Die starken Preissteigerungen vor allem bei Nahrungsmitteln und hohe Wohnungspreise gehörten nach Umfragen zu den Hauptsorgen der Menschen vor der Tagung des Volkskongresses. "Wenn nötig, werden wir wirtschaftliche, rechtliche und behördliche Methoden einsetzen, um Spekulationen (am Immobilienmarkt) einzudämmen", sagte Wen Jiabao.

Er zeigte sich besorgt über die wachsende Kluft zwischen Arm und Reich, die die soziale Gerechtigkeit und Stabilität bedrohe. Die Regierung erwäge Steuererleichterungen für niedrige Einkommen und Investitionen in das Krankenversicherungssystem.

Im Hinblick auf die Inflation wies der Regierungschef auch internationale Forderungen nach einer raschen und deutlichen Aufwertung der Landeswährung Yuan zurück. Sollte dies geschehen, würden viele Unternehmen in der Volksrepublik pleitegehen. Zugleich würden zahlreiche Exportaufträge künftig in andere Länder gehen und dadurch viele Chinesen ihren Arbeitsplatz verlieren. Daher sei es wichtig, den Wert des Yuan nicht auf einen Schlag, sondern lediglich Schritt für Schritt anzupassen.

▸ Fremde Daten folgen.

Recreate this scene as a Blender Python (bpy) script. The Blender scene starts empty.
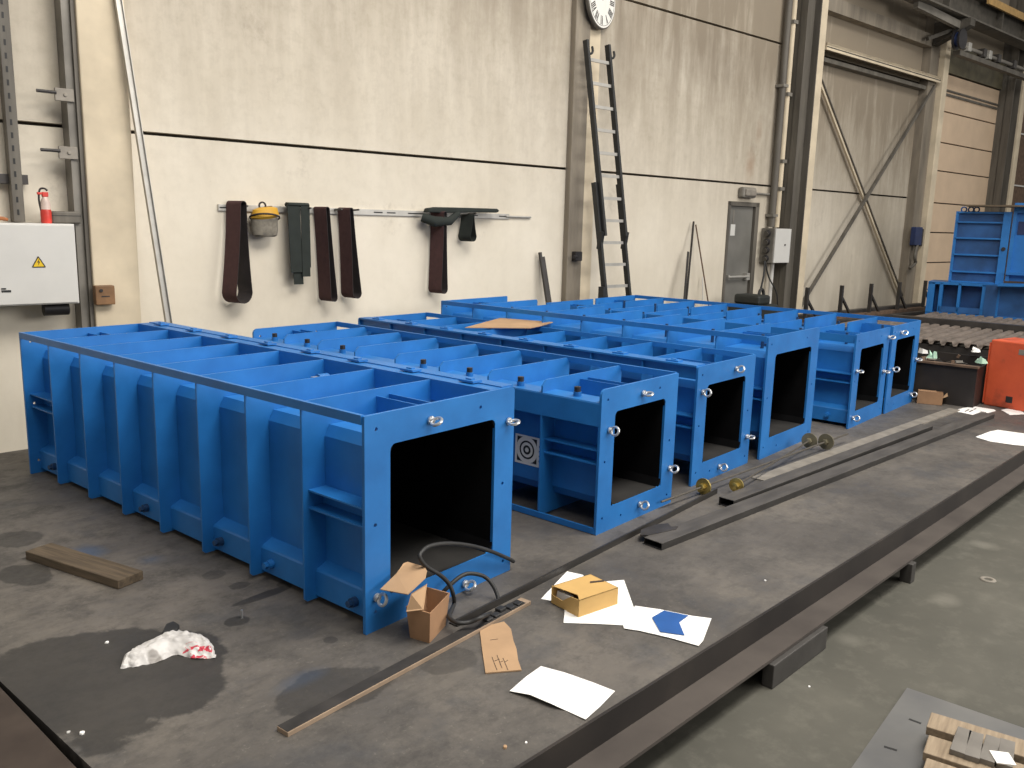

Im Jänner fiel die Inflation mit 4,9 Prozent zwar niedriger aus als befürchtet. Insgesamt ist der Preisdruck in China aber immens. Vor allem die hohen Lebensmittelpreise, die zu Jahresbeginn um mehr als zehn Prozent in die Höhe schossen, sorgen für Unmut in der Bevölkerung. Hinzu kommt, dass es für Chinesen angesichts der in einigen Städten massiv gestiegenen Immobilienpreise immer teuerer wird, ein Eigenheim zu erwerben.